**Requirements:**
Every line that contains the word "scene" should be copied out.

**Source excerpt:**
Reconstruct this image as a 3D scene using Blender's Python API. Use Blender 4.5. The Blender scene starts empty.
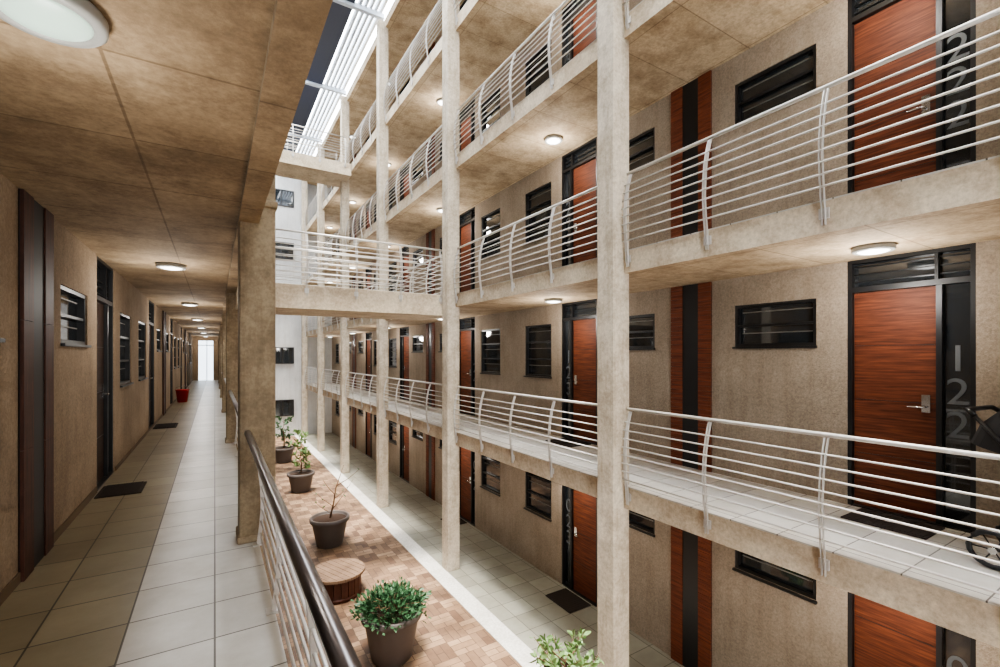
import bpy, math, random
from mathutils import Vector, Matrix
random.seed(7)
S = bpy.context.scene
COL = S.collection
pi = math.pi

# ---------------------------------------------------------------- materials
def new_mat(name):
    m = bpy.data.materials.new(name); m.use_nodes = True
    nt = m.node_tree; b = nt.nodes["Principled BSDF"]
    return m, nt, b
def srgb(r, g, b):
    f = lambda c: ((c/255.0+0.055)/1.055)**2.4 if c/255.0 > 0.04045 else c/255.0/12.92
    return (f(r), f(g), f(b), 1)
def N(nt, t, **kw):
    n = nt.nodes.new(t)
    for k, v in kw.items():
        setattr(n, k, v)
    return n
def mixc(nt, fac, a, b, mode='MIX'):
    n = nt.nodes.new('ShaderNodeMix'); n.data_type = 'RGBA'; n.blend_type = mode
    for sock, val in ((n.inputs[0], fac), (n.inputs[6], a), (n.inputs[7], b)):
        if hasattr(val, 'is_output'): nt.links.new(val, sock)
        else: sock.default_value = val
    return n.outputs[2]
def ramp(nt, src, p0, p1, c0=(0,0,0,1), c1=(1,1,1,1)):
    r = nt.nodes.new('ShaderNodeValToRGB')
    r.color_ramp.elements[0].position = p0; r.color_ramp.elements[1].position = p1
    r.color_ramp.elements[0].color = c0; r.color_ramp.elements[1].color = c1
    nt.links.new(src, r.inputs[0]); return r.outputs[0]
def noise(nt, vec, scale, detail=4, rough=0.6):
    n = nt.nodes.new('ShaderNodeTexNoise')
    n.inputs['Scale'].default_value = scale; n.inputs['Detail'].default_value = detail
    n.inputs['Roughness'].default_value = rough
    nt.links.new(vec, n.inputs['Vector']); return n.outputs[0]
def coords(nt, scale=(1,1,1), rot=(0,0,0), loc=(0,0,0)):
    tc = nt.nodes.new('ShaderNodeTexCoord'); mp = nt.nodes.new('ShaderNodeMapping')
    mp.inputs['Scale'].default_value = scale; mp.inputs['Rotation'].default_value = rot
    mp.inputs['Location'].default_value = loc
    nt.links.new(tc.outputs['Object'], mp.inputs['Vector']); return mp.outputs[0]
def bump(nt, b, h, strength=0.3, dist=0.01):
    n = nt.nodes.new('ShaderNodeBump'); n.inputs['Strength'].default_value = strength
    n.inputs['Distance'].default_value = dist
    nt.links.new(h, n.inputs['Height']); nt.links.new(n.outputs[0], b.inputs['Normal'])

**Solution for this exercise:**
Reconstruct this image as a 3D scene using Blender's Python API. Use Blender 4.5. The Blender scene starts empty.
S = bpy.context.scene